3. Order condoning Contempt-Deft paying Costs of Motion. THIS Court being of opinion that the Defts have committed (been guilty of a contempt of this Court by) a breach of the said injunction, doth order that the Defts, the Mayor &c., do pay unto the Plts their costs of this motion, to be taxed &c. (but at the suggestion of the Plts' counsel this Court doth not make any further order thereon).— Bigg v. Mayor, &c. of London, V.-C. B., 17 Nov. 1870, A. 2828; and see Witt v. Corcoran, V.-C. B., 12 Nov. 1875, B. 1798; 2 Ch. D. 69.

4. Sequestration against Local Board for Breach of Injunction.

RECITAL as in Form 1.-"And this Court being of opinion, upon consideration of the facts disclosed by the said affidavits, that the Local Board of Health of L-, in the county of &c., have been guilty of a contempt of this Court by a breach of the said injunction, doth order that a commission of sequestration do issue directed to certain commrs to be therein named to sequester the personal estate, and the rents, issues, and profits of the real estate of the said Local Board of Health of &c., until the further order of this Court."Deft W., as the clerk of the said Local Board, to pay Plt's costs of the application.-Heath v. Wallington, V.-C. W., 17 Jan. 1867, A. 210.
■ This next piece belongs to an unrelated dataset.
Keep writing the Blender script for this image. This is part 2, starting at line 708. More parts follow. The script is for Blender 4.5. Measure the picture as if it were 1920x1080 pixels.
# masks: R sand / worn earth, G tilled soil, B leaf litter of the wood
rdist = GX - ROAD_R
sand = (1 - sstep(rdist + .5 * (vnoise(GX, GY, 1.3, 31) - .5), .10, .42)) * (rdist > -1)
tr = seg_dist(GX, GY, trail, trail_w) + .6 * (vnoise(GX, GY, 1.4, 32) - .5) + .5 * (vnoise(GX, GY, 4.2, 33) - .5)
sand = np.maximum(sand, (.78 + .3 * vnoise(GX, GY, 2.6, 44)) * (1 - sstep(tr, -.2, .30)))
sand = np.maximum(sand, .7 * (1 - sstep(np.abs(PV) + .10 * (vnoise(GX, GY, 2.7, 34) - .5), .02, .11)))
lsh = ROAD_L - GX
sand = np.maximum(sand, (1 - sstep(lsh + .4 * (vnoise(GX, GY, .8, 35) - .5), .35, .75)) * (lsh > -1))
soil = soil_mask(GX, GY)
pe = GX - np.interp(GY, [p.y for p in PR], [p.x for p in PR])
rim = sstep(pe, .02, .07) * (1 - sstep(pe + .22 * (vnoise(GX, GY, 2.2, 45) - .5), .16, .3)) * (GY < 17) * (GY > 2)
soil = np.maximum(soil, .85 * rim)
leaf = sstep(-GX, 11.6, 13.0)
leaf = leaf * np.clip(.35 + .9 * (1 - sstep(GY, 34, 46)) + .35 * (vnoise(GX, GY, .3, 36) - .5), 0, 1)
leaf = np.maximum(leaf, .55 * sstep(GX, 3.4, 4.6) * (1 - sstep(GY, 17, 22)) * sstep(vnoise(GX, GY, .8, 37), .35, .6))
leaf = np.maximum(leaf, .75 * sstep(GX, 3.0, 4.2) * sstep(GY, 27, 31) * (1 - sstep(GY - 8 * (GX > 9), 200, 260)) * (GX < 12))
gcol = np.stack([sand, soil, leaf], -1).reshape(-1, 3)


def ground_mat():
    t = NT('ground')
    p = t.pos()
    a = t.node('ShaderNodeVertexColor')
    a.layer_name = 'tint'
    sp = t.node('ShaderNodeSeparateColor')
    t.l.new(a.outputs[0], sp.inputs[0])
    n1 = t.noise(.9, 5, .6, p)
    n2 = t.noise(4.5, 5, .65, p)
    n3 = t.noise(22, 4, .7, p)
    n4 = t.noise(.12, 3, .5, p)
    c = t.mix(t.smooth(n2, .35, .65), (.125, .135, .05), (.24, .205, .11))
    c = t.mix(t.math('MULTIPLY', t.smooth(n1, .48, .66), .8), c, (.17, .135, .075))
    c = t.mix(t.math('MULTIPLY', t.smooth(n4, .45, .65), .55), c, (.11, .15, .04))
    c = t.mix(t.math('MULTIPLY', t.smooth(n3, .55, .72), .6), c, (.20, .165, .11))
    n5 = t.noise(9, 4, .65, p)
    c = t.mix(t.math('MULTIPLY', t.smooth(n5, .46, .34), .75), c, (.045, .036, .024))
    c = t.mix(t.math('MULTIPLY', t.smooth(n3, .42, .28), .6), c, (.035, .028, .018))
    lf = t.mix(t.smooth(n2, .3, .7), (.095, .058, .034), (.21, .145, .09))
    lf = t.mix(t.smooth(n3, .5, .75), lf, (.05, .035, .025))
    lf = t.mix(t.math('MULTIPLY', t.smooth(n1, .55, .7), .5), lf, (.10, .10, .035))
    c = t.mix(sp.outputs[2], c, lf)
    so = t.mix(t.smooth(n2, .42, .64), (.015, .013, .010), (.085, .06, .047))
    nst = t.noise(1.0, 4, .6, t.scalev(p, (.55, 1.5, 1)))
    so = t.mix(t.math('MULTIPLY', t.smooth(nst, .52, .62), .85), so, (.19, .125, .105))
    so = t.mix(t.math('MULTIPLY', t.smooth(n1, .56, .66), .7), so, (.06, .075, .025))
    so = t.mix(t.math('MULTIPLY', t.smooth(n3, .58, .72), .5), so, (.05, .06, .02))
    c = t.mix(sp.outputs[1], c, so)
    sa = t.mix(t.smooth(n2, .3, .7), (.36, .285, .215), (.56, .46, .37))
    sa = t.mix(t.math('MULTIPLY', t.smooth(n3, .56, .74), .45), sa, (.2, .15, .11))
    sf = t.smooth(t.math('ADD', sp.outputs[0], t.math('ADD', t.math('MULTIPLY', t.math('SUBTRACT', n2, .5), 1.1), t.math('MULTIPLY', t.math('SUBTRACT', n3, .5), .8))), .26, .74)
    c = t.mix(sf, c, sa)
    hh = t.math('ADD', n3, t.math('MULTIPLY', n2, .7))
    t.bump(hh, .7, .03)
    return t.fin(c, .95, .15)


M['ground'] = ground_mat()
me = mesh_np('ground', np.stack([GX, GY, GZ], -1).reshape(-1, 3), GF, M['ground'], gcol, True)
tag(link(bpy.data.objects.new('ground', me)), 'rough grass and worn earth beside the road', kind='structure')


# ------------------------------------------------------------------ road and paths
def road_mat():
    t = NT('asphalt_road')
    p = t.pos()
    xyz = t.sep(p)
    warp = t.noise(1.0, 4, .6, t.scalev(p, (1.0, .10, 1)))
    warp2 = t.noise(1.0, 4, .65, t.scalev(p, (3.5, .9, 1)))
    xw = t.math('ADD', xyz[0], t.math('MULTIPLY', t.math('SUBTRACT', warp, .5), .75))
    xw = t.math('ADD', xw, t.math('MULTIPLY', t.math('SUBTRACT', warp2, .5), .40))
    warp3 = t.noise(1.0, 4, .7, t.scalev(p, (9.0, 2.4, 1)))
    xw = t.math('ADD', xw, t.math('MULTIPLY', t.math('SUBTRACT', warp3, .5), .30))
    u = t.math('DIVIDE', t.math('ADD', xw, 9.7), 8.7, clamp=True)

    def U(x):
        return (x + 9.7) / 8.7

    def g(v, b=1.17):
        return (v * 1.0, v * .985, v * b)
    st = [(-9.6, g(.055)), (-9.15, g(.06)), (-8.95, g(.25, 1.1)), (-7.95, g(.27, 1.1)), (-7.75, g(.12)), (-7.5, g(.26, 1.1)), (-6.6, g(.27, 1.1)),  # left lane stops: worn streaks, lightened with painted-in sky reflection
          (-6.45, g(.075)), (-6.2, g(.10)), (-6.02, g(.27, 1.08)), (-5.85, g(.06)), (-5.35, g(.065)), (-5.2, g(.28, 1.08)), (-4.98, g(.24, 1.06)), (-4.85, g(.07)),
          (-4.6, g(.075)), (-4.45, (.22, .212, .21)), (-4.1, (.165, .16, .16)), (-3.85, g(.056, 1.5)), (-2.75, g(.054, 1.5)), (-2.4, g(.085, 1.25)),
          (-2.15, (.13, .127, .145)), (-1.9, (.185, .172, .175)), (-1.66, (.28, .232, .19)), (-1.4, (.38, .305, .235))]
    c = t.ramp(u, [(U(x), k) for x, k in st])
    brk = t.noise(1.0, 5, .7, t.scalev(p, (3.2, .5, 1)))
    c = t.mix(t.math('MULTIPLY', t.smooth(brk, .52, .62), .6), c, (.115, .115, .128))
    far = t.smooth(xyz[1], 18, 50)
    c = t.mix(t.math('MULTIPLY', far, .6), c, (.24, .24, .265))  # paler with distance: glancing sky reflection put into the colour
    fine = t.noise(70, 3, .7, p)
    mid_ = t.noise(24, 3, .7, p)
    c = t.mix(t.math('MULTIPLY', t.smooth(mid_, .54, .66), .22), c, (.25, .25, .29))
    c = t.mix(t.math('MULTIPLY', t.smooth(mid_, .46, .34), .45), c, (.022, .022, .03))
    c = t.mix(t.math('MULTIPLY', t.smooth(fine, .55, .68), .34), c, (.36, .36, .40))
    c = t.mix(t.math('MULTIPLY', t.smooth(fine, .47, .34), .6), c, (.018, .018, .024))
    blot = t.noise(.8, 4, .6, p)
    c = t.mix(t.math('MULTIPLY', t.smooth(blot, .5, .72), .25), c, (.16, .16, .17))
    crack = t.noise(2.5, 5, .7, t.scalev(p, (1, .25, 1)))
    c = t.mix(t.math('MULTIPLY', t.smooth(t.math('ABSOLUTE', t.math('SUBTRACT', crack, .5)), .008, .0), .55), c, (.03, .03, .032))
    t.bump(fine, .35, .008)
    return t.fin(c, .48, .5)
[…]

In this case the local board were sued by their clerk, as public officer, and were not named as the Defts in the record.

For similar order, see Spokes v. Banbury Board of Health, V.-C. W., 25 Nov. 1865, B. 2452; 1 Eq. 42. In this case the local board were made Defts, and the bill had before the hearing been dismissed against the clerk. See also Goldsmid v. Tunbridge Wells Commrs, M. R., 1 Aug. 1867, A. 2538.

5. Sequestration against Railway Company for breach of

Undertaking.

WHEREAS by an order &c., the Defts, the M. &c. Co. by their counsel, undertaking &c. (recite the order); Now, upon motion this day made &c., who alleged that it appears by the affidavit of &c., that the Defts have not complied with their said undertaking, by permitting the Plts to use their said railway and conveniences connected therewith from C. to S., and upon hearing counsel for the Defts, and reading the said affidavits and the affidavit of &c.; And this Court being of opinion that the Defts, the M. &c. Co., have committed (been guilty of) a contempt of this Court in not complying with their said undertaking to &c. in the said order dated &c. mentioned, doth order that a commission of sequestration do issue &c. [Form 3].-G. N. Ry. v. Manchester Ry., V.-C. K. B., 19 July, 1850; Aug. 1850, Order varied, A. 1153, 1778, 1785.